The psychology layer
Risk First described why discipline breaks down when positions are oversized: when the dollar risk is too large to accept without distress, the predictable response is to override the plan — move the stop, cut winners early, hold losers past the exit level. Those are not character failures; they are rational attempts to reduce psychological pain caused by a position that should not have been opened at that size in the first place.
Correct sizing solves the root cause. A written plan with pre-committed if-thens solves the execution layer. When price hits the stop and the urge to move it arrives — which it will, even on a correctly sized position, because losing money feels bad regardless of the percentage — the decision has already been made. It is written in the plan, in section 5, before any emotional stake existed. The question is not "should I exit now?" The question is "do I follow the plan I wrote when the answer was obvious, or do I reopen the decision now that it feels hard?"
Framed that way, the correct response is easier to execute. You are not deciding whether the stop is right — you already decided that when you placed it structurally. You are deciding whether to follow your own process or abandon it because this particular loss feels worse than you expected. The plan makes that framing explicit: the work was done before entry; execution is just reading what you already wrote.

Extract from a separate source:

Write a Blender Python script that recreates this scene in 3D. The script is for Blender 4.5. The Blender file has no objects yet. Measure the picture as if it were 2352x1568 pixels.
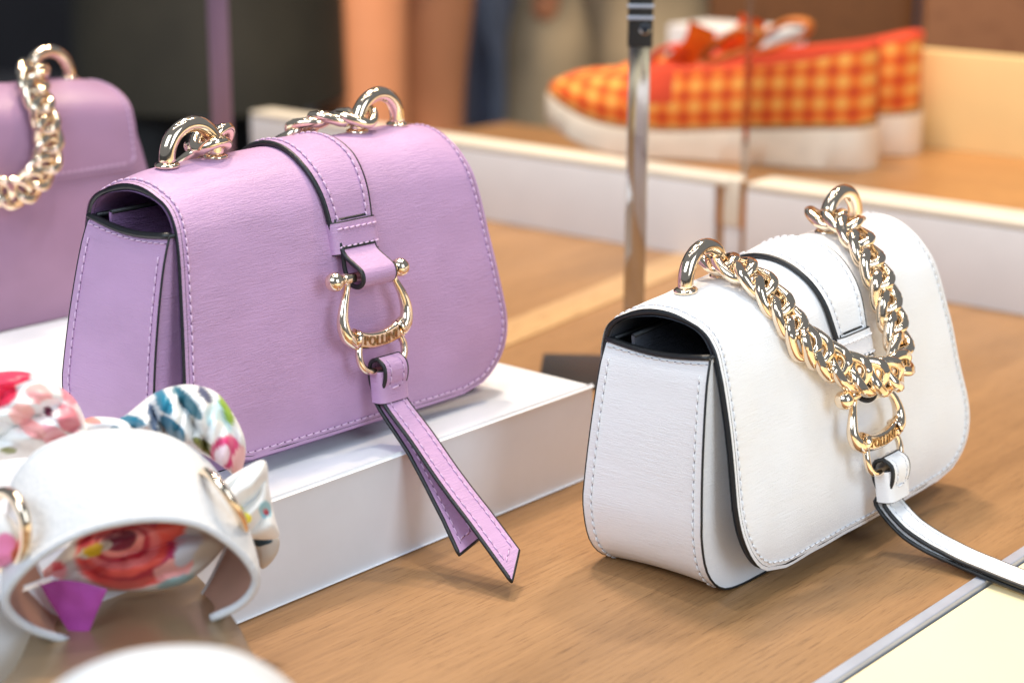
import bpy, bmesh, math, random
import numpy as np
from mathutils import Vector, Matrix, noise
random.seed(4)
SC = bpy.context.scene
COL = SC.collection
PI = math.pi

# ------------------------------------------------------------------ camera
CAM_H, PITCH, ROLL, FPX = 0.2944, 0.2723, 0.0048, 4153.0     # FPX: focal length over a 2352 wide frame
fw = np.array([0, math.cos(PITCH), -math.sin(PITCH)]); rt = np.array([1., 0, 0]); up = np.cross(rt, fw)
r2 = math.cos(ROLL)*rt + math.sin(ROLL)*up; u2 = -math.sin(ROLL)*rt + math.cos(ROLL)*up
cd = bpy.data.cameras.new('camera'); cam = bpy.data.objects.new('camera', cd); COL.objects.link(cam)
cd.sensor_width = 36; cd.lens = 36*FPX/2352; cd.clip_start = .02; cd.clip_end = 100
cam.matrix_world = Matrix(((r2[0], u2[0], -fw[0], 0), (r2[1], u2[1], -fw[1], 0), (r2[2], u2[2], -fw[2], CAM_H), (0, 0, 0, 1)))
cd.dof.use_dof = True; cd.dof.focus_distance = .735; cd.dof.aperture_fstop = 6.3; cd.dof.aperture_blades = 9
SC.camera = cam

# ------------------------------------------------------------------ world and lamps
W = bpy.data.worlds.new('World'); SC.world = W; W.use_nodes = True
W.node_tree.nodes['Background'].inputs[0].default_value = (.74, .84, 1, 1)
W.node_tree.nodes['Background'].inputs[1].default_value = .26

def lamp(name, loc, target, size, power, col, sy=None, shape='RECTANGLE'):
    l = bpy.data.lights.new(name, 'AREA'); l.shape = shape; l.size = size
    if shape in ('RECTANGLE', 'ELLIPSE'): l.size_y = sy or size
    l.energy = power; l.color = col
    o = bpy.data.objects.new(name, l); COL.objects.link(o); o.location = loc
    o.rotation_euler = (Vector(target)-Vector(loc)).to_track_quat('-Z', 'Y').to_euler()
    return o
WARM = (1, .955, .88)
lamp('spot_lamp_key', (.10, .70, 1.55), (.05, .78, 0), .07, 5.2, WARM, shape='DISK')
for k in range(4):                                             # two rows of ceiling spots over the display
    for j in (0, 1):
        lamp('ceiling_spot', (-.75+.5*k, .55+.55*j, 1.9), (-.5+.35*k, .7+.35*j, 0), .06, .9, WARM, shape='DISK')
for y_ in (.35, 1.25): lamp('added_reflection_strip', (0, y_, 1.95), (0, y_, 0), 1.5, 3.0, (1, .97, .93), .07)  # unseen strips added overhead to vary the reflections in the gold
lamp('spot_lamp_back', (.45, 1.45, 1.6), (.25, 1.45, 0), .14, 12.5, (1, .80, .54), shape='DISK')
lamp('spot_lamp_rear', (-.2, 1.5, 1.9), (.0, 2.7, -.2), .3, 46, (1, .80, .60), shape='DISK')
lamp('shop_window_daylight', (-.95, -.75, 1.45), (0, .8, .05), 1.3, 29, (.72, .86, 1), 1.0)
lamp('street_daylight', (1.3, -.7, .9), (.1, .8, .05), .9, 17, (.74, .87, 1), 1.2)
SC.view_settings.view_transform = 'Standard'; SC.view_settings.look = 'None'
SC.view_settings.exposure = -0.06; SC.view_settings.gamma = 1

# ------------------------------------------------------------------ helpers
def lin(r, g, b):
    f = lambda c: (c/255/12.92 if c/255 <= .04045 else ((c/255+.055)/1.055)**2.4)
    return (f(r), f(g), f(b), 1)

def at(x, y, Y):
    """point at depth Y seen at picture place x, y"""
    d = fw + r2*(x-1176)/FPX - u2*(y-784)/FPX
    return np.array([0, 0, CAM_H]) + d*(Y/d[1])
def onz(x, y, z=0.):
    d = fw + r2*(x-1176)/FPX - u2*(y-784)/FPX
    return np.array([0, 0, CAM_H]) + d*((z-CAM_H)/d[2])

def tag(o, label=None, cat=None, group=None, kind=None):
    if label: o['label'] = label
    if cat: o['category'] = cat
    if group: o['group'] = group
    if kind: o['kind'] = kind
    return o
def empty(name, loc=(0, 0, 0), rot=(0, 0, 0)):
    o = bpy.data.objects.new(name, None); COL.objects.link(o); o.location = loc; o.rotation_euler = rot
    o.empty_display_size = .02
    return o

def mesh(name, V, F, mats, parent=None, uv=None, mi=None, smooth=True, col=None, kind=None, sharp=None):
    me = bpy.data.meshes.new(name)
    me.from_pydata([tuple(map(float, v)) for v in V], [], [tuple(f) for f in F])
    if not isinstance(mats, (list, tuple)): mats = [mats]
    for m in mats: me.materials.append(m)
    if mi is not None: me.polygons.foreach_set('material_index', mi)
    if smooth: me.polygons.foreach_set('use_smooth', [True]*len(F))
    if uv is not None:
        l = me.uv_layers.new(name='UVMap')
        vi = np.empty(len(me.loops), dtype=np.int32); me.loops.foreach_get('vertex_index', vi)
        l.data.foreach_set('uv', np.asarray(uv, dtype=np.float32)[vi].ravel())
    if col is not None:
        a = me.color_attributes.new('print', 'FLOAT_COLOR', 'POINT')
        a.data.foreach_set('color', np.asarray(col, dtype=np.float32).ravel())
    bm = bmesh.new(); bm.from_mesh(me); bmesh.ops.recalc_face_normals(bm, faces=bm.faces); bm.to_mesh(me); bm.free()
    if sharp: 
        try: me.set_sharp_from_angle(angle=math.radians(sharp))
        except Exception: pass
    o = bpy.data.objects.new(name, me); COL.objects.link(o)
    if parent: o.parent = parent
    if kind: o['kind'] = kind
    return o

class MB:
    def __init__(s): s.V = []; s.F = []; s.U = []; s.M = []
    def add(s, V, F, uv=None, mi=0):
        n = len(s.V); s.V += [tuple(v) for v in V]; s.F += [tuple(i+n for i in f) for f in F]
        s.U += list(uv) if uv is not None else [(v[0], v[2]) for v in V]; s.M += [mi]*len(F)
    def grid(s, G, uv=None, mi=0, closeu=False, closev=False):
        G = np.asarray(G); a, b = G.shape[:2]
        F = [(i*b+j, ((i+1) % a)*b+j, ((i+1) % a)*b+(j+1) % b, i*b+(j+1) % b) for i in range(a-(0 if closeu else 1)) for j in range(b-(0 if closev else 1))]
        s.add(G.reshape(-1, 3), F, None if uv is None else np.asarray(uv).reshape(-1, 2), mi)
    def build(s, name, mats, parent=None, **k):
        return mesh(name, s.V, s.F, mats, parent, uv=s.U, mi=s.M, **k)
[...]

This is why the if-thens must be written as process and risk responses, never as market-direction predictions. "If price hits my stop, I exit" is executable — it describes what you do, not what you think will happen next. "If price breaks this level, it will run to X" is not a process response; it is a forecast, and forecasts are not decisions. A plan built on forecasts requires you to re-evaluate the forecast in real time when price moves, which puts you back in the emotional decision loop the plan was supposed to eliminate. A plan built on process responses requires only that you do what the document says — no evaluation, no prediction, just execution.
Making it repeatable
A single written plan for a single trade is useful. A habit of writing the plan before every trade is the point. The value is not in having documented one good decision; the value is in building a process where no position is opened without the risk, structure, and if-then responses already committed to in writing.
This becomes easier with repetition, not harder. The first plan takes fifteen minutes because the categories are unfamiliar. The tenth takes five minutes because the structure is the same every time: account balance, risk percentage, regime observation, structural stop, derived position size, if-then responses. The outputs change with each trade — the swing low is in a different place, the regime might have shifted, the dollar risk recalculates from the current balance — but the process of filling in the template is identical. That repetition is what makes it a habit rather than a one-time exercise.

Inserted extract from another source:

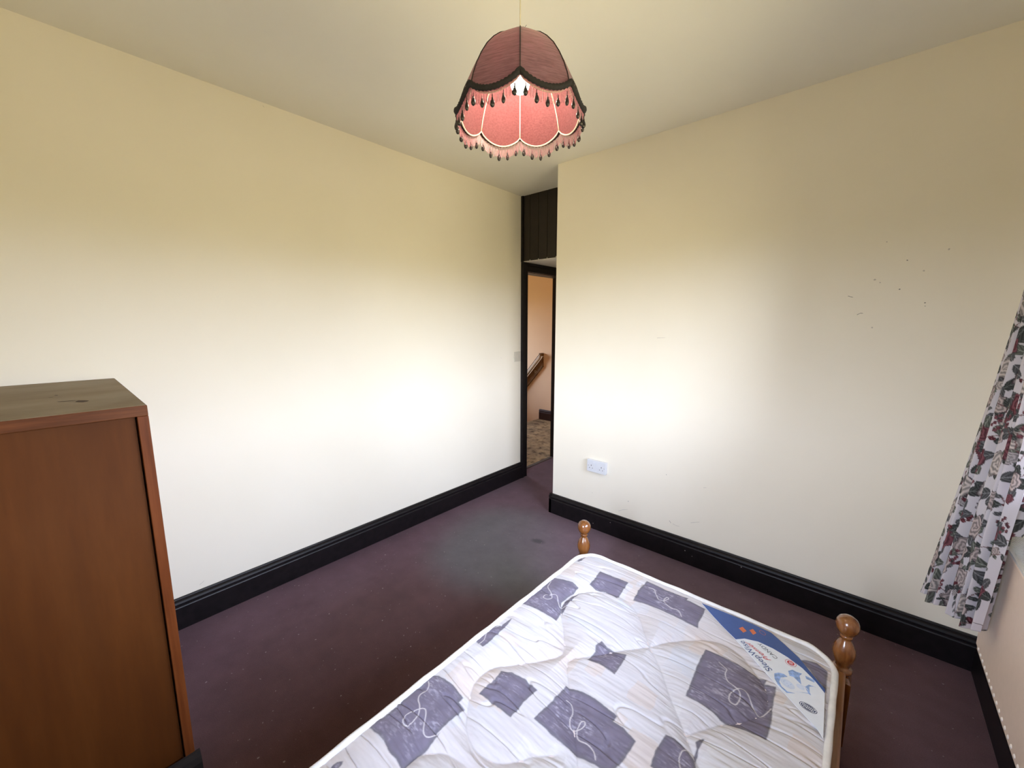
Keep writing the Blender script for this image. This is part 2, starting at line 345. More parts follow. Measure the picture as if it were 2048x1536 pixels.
# ------------------------------------------------------------------ doorway, bulkhead, trims
bm = B((XA, XA + 0.020, DY0 - 0.07, DY0, 0, DZ + 0.075), (XA, XA + 0.020, DY0, DY1, DZ, DZ + 0.075), (XA, XA + 0.020, DY1, DY1 + 0.07, 0, DZ + 0.075))
box(bm, XA + 0.020, XA + 0.026, DY0 - 0.07, DY0 - 0.045, 0, DZ + 0.075); box(bm, XA + 0.020, XA + 0.026, DY0 - 0.045, DY1 + 0.045, DZ + 0.05, DZ + 0.075)
box(bm, XA + 0.020, XA + 0.023, DY0 - 0.012, DY0, 0, DZ); box(bm, XA + 0.020, XA + 0.023, DY0, DY1, DZ, DZ + 0.012)
dr = struct(obj('door_1', bm, M_black, bevel=0.0015), 'black door surround in the recess')
bm = B((XA - T - 0.002, XA, DY0, DY0 + 0.004, 0, DZ), (XA - T - 0.002, XA, DY1 - 0.02, DY1, 0, DZ), (XA - T - 0.002, XA, DY0, DY1, DZ - 0.004, DZ), (XA - T - 0.02, XA - T - 0.002, DY1 - 0.02, DY1 + 0.06, 0, DZ + 0.06), (XA - T - 0.02, XA - T - 0.002, DY0 - 0.06, DY0, 0, DZ + 0.06))
obj('door_lining', bm, M_black, dr)
struct(obj('trim_1', B((XA - T - 0.015, XA - T + 0.02, DY0, DY1, -0.001, 0.004)), plain('threshold_strip', (0.07, 0.055, 0.045), 0.7)), 'carpet joining strip at the door threshold')
bm = bmesh.new(); x = XA + 0.001
while x < XN - 0.01:
    x1 = min(x + 0.0905, XN - 0.002); box(bm, x + 0.0025, x1 - 0.0025, BY, BY + 0.02, BZ, H); x = x1
box(bm, XA, XN, BY + 0.004, BY + 0.03, BZ, H)
bh = struct(obj('wall_bulkhead', bm, M_board), 'dark vertical boards of the bulkhead over the door')
obj('soffit', B((XA + 0.021, XN, BY + 0.001, YB + 1.5, BZ - 0.003, BZ + 0.01)), M_soffit, bh)
struct(obj('trim_2', B((XA, XA + 0.022, BY - 0.012, BY, DZ + 0.075, H)), M_black), 'black corner strip beside the boards')
struct(obj('trim_3', B((XN - 0.012, XN, BY - 0.012, BY, BZ, H)), M_black), 'black corner strip at the far side of the boards')

# light switch on the left wall
M_plastic = plain('white_plastic', (0.66, 0.67, 0.70), 0.3, var=0.01)
M_dark = plain('dark_slot', (0.015, 0.014, 0.014), 0.6)
M_switch = plain('ivory_plastic', (0.60, 0.56, 0.48), 0.5, var=0.01)
sw = thing('light_switch', 'small white light switch on the cream wall beside the black door surround', 'light switch', (XA, 2.722, 1.142))
shift(obj('switch_plate', B((XA, XA + 0.009, 2.679, 2.765, 1.099, 1.185)), M_switch, bevel=0.003), sw)
shift(obj('rocker', B((XA + 0.009, XA + 0.0135, 2.712, 2.732, 1.127, 1.157)), M_switch, bevel=0.0015), sw)

# double socket on the right wall
sx0, sx1, sz0, sz1, D = -1.387, -1.241, 0.417, 0.503, 0.027
so = thing('double_socket', 'white double plug socket low on the right cream wall', 'socket', ((sx0 + sx1) / 2, YB, (sz0 + sz1) / 2))
shift(obj('back_box', B((sx0 + 0.002, sx1 - 0.002, YB - 0.018, YB, sz0 + 0.002, sz1 - 0.002)), M_plastic, bevel=0.002), so)
fp = shift(obj('face_plate', B((sx0, sx1, YB - D, YB - 0.0185, sz0, sz1)), M_plastic, bevel=0.003), so)
rk = shift(obj('rocker', B(((sx0 + sx1) / 2 - 0.016 - 0.011, (sx0 + sx1) / 2 - 0.016 + 0.013, YB - D - 0.004, YB - D, sz1 - 0.036, sz1 - 0.017)), M_plastic, bevel=0.0015), so)
for cx in (sx0 + 0.034, sx1 - 0.034):
    z_ = sz0 + 0.045
    bm = B((cx - 0.002, cx + 0.002, YB - D - 0.0004, YB - D + 0.001, z_ - 0.003, z_ + 0.0055), (cx - 0.0145, cx - 0.0105, YB - D - 0.0004, YB - D + 0.001, z_ - 0.020, z_ - 0.0145), (cx + 0.0085, cx + 0.0125, YB - D - 0.0004, YB - D + 0.001, z_ - 0.020, z_ - 0.0145))
    shift(obj('pin_holes', bm, M_dark), so)
M_screw = plain('screw_grey', (0.45, 0.44, 0.43), 0.4)
for cx in (sx0 + 0.013, sx1 - 0.013):
    bm = bmesh.new()
    bmesh.ops.create_circle(bm, cap_ends=True, radius=0.0035, segments=12, matrix=Matrix.Translation((cx, YB - D - 0.0004, (sz0 + sz1) / 2)) @ Matrix.Rotation(PI / 2, 4, 'X'))
    shift(obj('screw_cap', bm, M_screw), so)

# handrail on the landing wall
hr = thing('handrail', 'sloping wooden handrail with a backing board on the landing wall', 'handrail', (-3.56, HY, 0.93))
yr = HY - 0.055; sl = 1.12
def rp_(x, off): return 0.955 + (x + 3.575) * sl + off
xs0, xs1 = -5.0, -3.575
bm = bmesh.new(); n_ = 12
def bar(bm, x0, x1, o0, o1, y0, y1):
    vs = [bm.verts.new(q) for q in [(x0, y0, rp_(x0, o0)), (x1, y0, rp_(x1, o0)), (x1, y0, rp_(x1, o1)), (x0, y0, rp_(x0, o1)), (x0, y1, rp_(x0, o0)), (x1, y1, rp_(x1, o0)), (x1, y1, rp_(x1, o1)), (x0, y1, rp_(x0, o1))]]
    for f in [(0, 1, 2, 3), (7, 6, 5, 4), (0, 4, 5, 1), (1, 5, 6, 2), (2, 6, 7, 3), (3, 7, 4, 0)]: bm.faces.new([vs[i] for i in f])
bar(bm, xs0, xs1, -0.025, 0.03, HY - 0.075, HY - 0.03); shift(obj('rail', bm, M_oak_light, bevel=0.006), hr)
bm = bmesh.new(); bar(bm, xs0, xs1 - 0.004, 0.031, 0.05, HY - 0.07, HY - 0.035); box(bm, xs1 - 0.02, xs1 + 0.02, HY - 0.07, HY, 0.955, 1.0); shift(obj('rail_cap', bm, M_oak, bevel=0.004), hr)
bm = bmesh.new(); bar(bm, xs0, xs1 + 0.012, -0.165, -0.026, HY - 0.022, HY); shift(obj('backing_board', bm, wood('board_brown', (0.16, 0.09, 0.045), (0.21, 0.125, 0.065), (0.26, 0.16, 0.09), 4, (2, 2, 2), 0.5), bevel=0.002), hr)
bm = bmesh.new(); bar(bm, xs0, xs1 + 0.012, -0.175, -0.163, HY - 0.028, HY); bm2 = bm
box(bm, xs1 + 0.008, xs1 + 0.018, HY - 0.028, HY, rp_(xs1 + .012, -0.175), rp_(xs1 + .012, -0.02)); shift(obj('board_edging', bm, M_oak), hr)
bm = bmesh.new()
tube(bm, [(-3.69 + 0.022 * math.cos(t) * (1 - t / 9), HY - 0.026, 0.71 + 0.026 * math.sin(t) * (1 - t / 9)) for t in [i * 0.45 for i in range(16)]], 0.004, 6)
shift(obj('scroll_ornament', bm, M_oak_light, smooth=True), hr)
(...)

The plan does not guarantee the trade will be profitable. It guarantees that the trade was planned — that the risk was defined in advance, the stop was placed structurally, the position was sized to the account, and the responses to adverse conditions were committed to before emotion had a stake in the outcome. Over many trades, that difference compounds. A trader who plans consistently and follows the plan will lose individual trades; a trader who reopens every decision in real time will eventually override themselves into a loss larger than their process would have allowed. The plan is not edge. The plan is how you stay disciplined enough to find out whether you have edge.